If you’ve used any sites like del.icious or Flickr, you’ll be familiar with how powerful this tagging can be. It allows you to go back to your bookmarks and immediately filter them based on a tag. So if you made the decision to try for a single-sex school for your daughter, you could immediately filter on “all_girls”.

We’ve implemented some similar features, and are thinking about ideas like, say, using these as a basis for printing out quick lists of places for babysitters. Anyway, do have a play.

And we also tried to ensure there’s some individual value for the places people are recommending. If you’re a local toyshop, say, you can add your place and edit the notes. It’s essentially a very quick way of a) getting a little website and b) seeing what people are saying about you.

2) Providing Value to Peers

Step 2 was to make sure we used any individual contributions to help others using the site. This is (and always will be) an ongoing process, but as a first off we’ve made people’s bookmarks public. (Again, these are not really new ideas)

This allows for several things: we can show the tags people have used when bookmarking next to the place entry, which gives a fairly good snapshot of what the communtiy thinks of a place.

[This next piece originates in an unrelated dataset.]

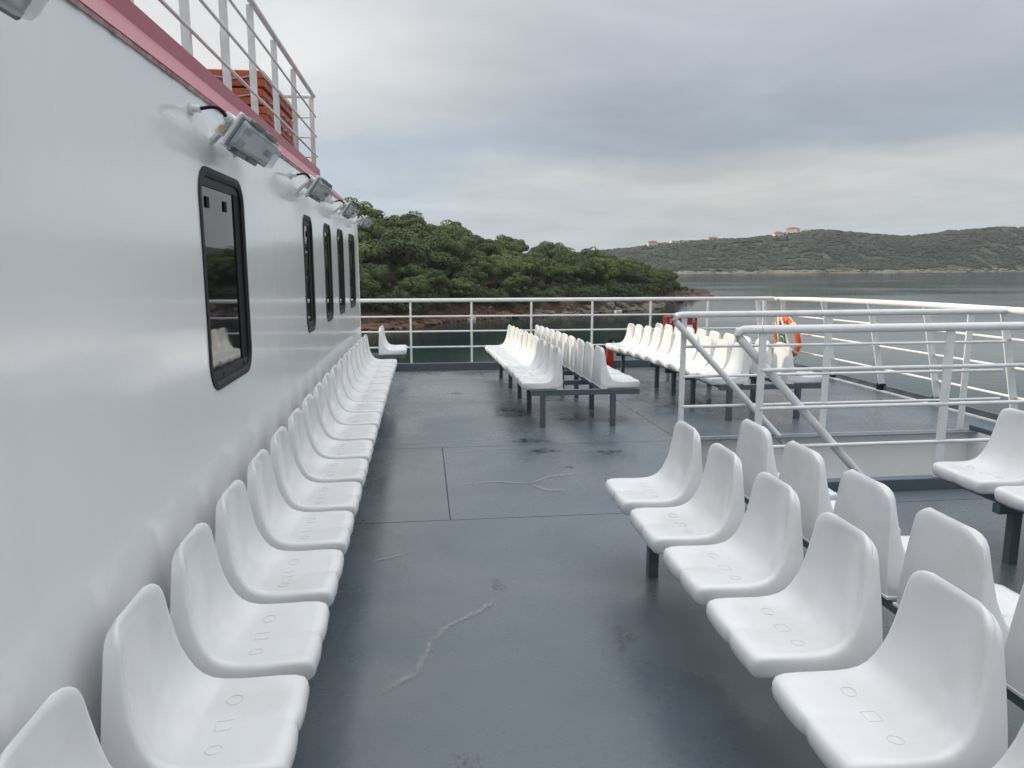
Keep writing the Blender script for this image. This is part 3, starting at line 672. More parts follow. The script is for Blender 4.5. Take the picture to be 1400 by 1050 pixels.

It also means people can find other people with similar interests, by seeing who else has bookmarked the same thing as them. Very much like Amazon’s “Customers who bought this also bought …” feature.

And it means the places themselves get a rough idea of what people are looking for when they find them.

All of which, we hope, provides value to peers.

3) Exposing that all back

Lastly, we needed a way to expose all that (imagined ;) ) activity back to the individuals using the site.

One common way is to use a tag cloud. The jury is still out, in my view, as to how useful clouds are, but they do provide a quick snapshot of what everyone on the site is finding important.

More practical, I think, was to put the aggregate ratings and comments next to the maps. This gives people some idea of what people think of a place and how much interest it’s garnering.

And again, we can expose that back, along with some more statistical information about how many people are hitting various pages to people running the various places mothers, fathers and people who have kids to look after are talking about.

The last bit involved in making the site less daunting is really about making it easier to use. We’ve tried hard to keep the interface simple and intuitive, but any recommendations as to how we can improve it are very welcome. As I’ve said, this is a continual process of co-design for us. If you can’t use the site, then it’s no good us shrugging and saying “seems easy enough to us”. If you can’t use the site, then we need to make it better for you. So do let us know.

Thank you to the giants

So that’s it really. Personally, I think we’ve come quite a long way, and have a much better site. We may not yet “see far”, but we see much further thanks to the work and ideas of the people mentioned above.